1. Ao contrário do afirmado, a CBDA seguiu rigorosamente a Lei nº 8.666 de 1990, na licitação objeto da matéria. A reportagem parte de premissa totalmente equivocada de que os equipamentos não foram entregues para treinamento dos atletas.

2. A CBDA possui em seus arquivos, disponíveis para consulta, cópias dos comprovantes de compra e entrega de todos os equipamentos utilizados para preparação dos atletas, não havendo o que se falar de desvio de dinheiro público.

3. Na licitação em exame a CBDA diligentemente observou a participação de empresas cujos sócios possuíam vínculos entre si, o que violava o item nº 3.5 do Edital e o artigo 90 da Lei de Licitações, o que comprometeria o caráter competitivo do certame.

4. Assim, das 5 empresas que inicialmente responderam ao edital público 4 foram eliminadas conforme obrigado por Lei. Mas ao contrário das acusações a empresa remanescente não foi declarada vencedora do certame.

5. A CBDA na verdade fez novo chamamento público e novas empresas apresentaram propostas, sagrando-se vencedoras aquelas que apresentaram o menor preço.

6. Então, a empresa Natação Ltda. foi vencedora apenas para fornecimentos dos itens em que orçou o melhor preço. Outras empresas, naturalmente, foram vencedoras para fornecimento de outros itens, sempre resguardado o melhor preço e o princípio da moralidade.

7. Foi a primeira licitação promovida pela CBDA vencida (parcialmente) pela empresa Natação Ltda. que não tem qualquer vínculo com a CBDA ou seus dirigentes.

8. Quanto ao endereço da empresa Natação Ltda., antes de assinar o contrato a CBDA verificou o endereço constante no contrato social e no cadastro nacional de pessoas jurídicas, não podendo lhe ser imputada responsabilidade em caso de divergência de endereço que pode decorrer inclusive de uma simples mudança.

9. Causa estranheza o fato da CBDA estar sediada no Rio de Janeiro e a investigação ser feita pelo Ministério Público de São Paulo.

10. Curiosamente o candidato de oposição à atual gestão da CBDA é justamente o presidente da Federação Paulista.
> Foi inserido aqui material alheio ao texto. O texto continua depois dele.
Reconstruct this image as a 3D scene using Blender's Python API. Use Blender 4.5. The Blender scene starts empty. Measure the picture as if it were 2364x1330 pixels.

11. Outro fato curioso reside que no início do ano, às vésperas da Assembleia Geral Ordinária da CBDA, o MPF notificou todos os Presidentes das Federações gerando repercussão midiática.

12. A história se repete eis que o MPF decidiu divulgar suas ações novamente às vésperas da Assembleia Geral Extraordinária da CBDA marcada para 28/9/16.

13. O MPF vinha promovendo a investigação sem dar ciência para a CBDA, tendo um Juiz Federal verificado o abuso de poder e determinado liminarmente o fornecimento de cópia integral do processo o que até a presente data não foi atendido.

14. Portanto, a licitação ocorreu na forma da Lei, os bens foram adquiridos pelo menor preço e devidamente entregues, não havendo justificativa para as acusações.

15. As acusações e pedido de afastamento de dirigentes de uma associação de natureza privada democraticamente eleitos denotam o cunho eleitoreiro do inquérito, cuja conclusão, após a devida apuração dos fatos demonstrará a legalidade dos atos praticados."